Okumak, anlamak ve anlatmak zorunda olduğumuz Kur'an'ı Kerim'de bozgunculuk yapanlara karşı takınılması gereken tavır şu şekilde anlatılmaktadır: "Allah'ın rahmetiyle onlara karşı yumuşak davrandın, yoksa kaba ve katı yürekli olsaydın mutlaka yanından ayrılıp giderlerdi. Bağışla onları, yargılanmalarını dile onların, iş hususunda danış onlarla. Fakat işe girişmeyi de kurdun mu dayan Allah'a. Şüphe yok ki Allah, dayananları sever."
Vandalizme aynıyla cevap vermek asla çözüm olmayacaktır. Bu yüzden şiddet ve terör içeren eylemlerden uzak durmalı, bu yönde yapılacak girişimlere ise destek vermemeliyiz.
Bizi öldürmek üzere hamle yapanlar bizde dirilmediği müddetçe şiddetin dozu her geçen gün artacaktır.
2006 yılında bir Suriye gezisine iştirak etmiştim. Birçok şehrini gezme, görme fırsatımız olmuştu. Şam, Halep, Hama ve Humusta perşembe günleri ikindi namazı sonrası bütün mescit, cami ve sokaklarda Kur'an-ı Kerim'in okunması beni çok etkilemişti. Namaz sonrası çocuk, yetişkin herkes Kur'an okuyordu. Sokaklardan semaya, okunan ayetlerin rayihası yayılıyordu adeta.
İki sene sonra 2008'de bir vesileyle tekrar Suriye'ye gittim. İki sene öncesinde Şam sokaklarında gördüğüm manzara değişmişti, ziyadesiyle farklılık arz eden bir şehirle karşı karşıyaydım. Bistro kültürü olarak ifade edilen kafeler Şam cadde ve sokaklarını sarmış, Kur'an sesleri kesilmişti. Adeta Kur'an terk edilmişti!
Kur'an'ın müjde ve tehditlerine aldırmayan, lafzını okumayı terk eden, O'na değer vermeyip O'ndaki ayetlerin ne söylediğine aldırış etmeyenleri gördükçe üzülen Efendimiz (sav) Allah'a şikâyette bulunur. Bunun üzerine ayet nazil olur: "Peygamber: 'Rabbim! Şüphesiz kavmim bu Kur'an'ı ihmal edip büsbütün terk ettiler.' dedi."
Bir hadis-i şerifte de şöyle buyrulur: "Kim, Kur'an'ı öğrenir de Mushaf'ını asar, onu sık sık okumaz ve yüzüne bakmazsa, kıyamet günü Kur'an gelir, o kişinin yakasına yapışır ve: 'Ey Âlemlerin Rabbi! Bu kulun beni terk etti ve benden uzak durdu. Aramızda sen hüküm ver!' diye şikâyette bulunur."

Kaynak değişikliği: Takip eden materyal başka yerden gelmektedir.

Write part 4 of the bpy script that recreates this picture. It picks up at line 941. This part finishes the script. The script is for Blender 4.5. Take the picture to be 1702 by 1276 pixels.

Bu nedenle başta kendimiz ve ailemiz olmak üzere önce Kur'an'ı okumakla işe başlamalıyız. Düzenli okumalar sonrası O'nu anlamaya çalışmalı ve anlatmak için de elimizden gelen her gayreti sergilemeliyiz.
Tabii ki burada işin asıl kısmı Diyanet İşleri Başkanlığı'na düşmektedir. Diyanet, başta ülkemizde olmak üzere daha sonra da Avrupa'da bulunan temsilcilikleri aracılığıyla Kur'an'ı okuma ve anlatma kampanyası başlatmalıdır.
STK'ların da katılımıyla hızla büyüyecek olan ve özünde sevgi ve anlayışı barındıran bu karşılık eminim ki vicdan sahibi olanların kalplerinde etkisini gösterecektir.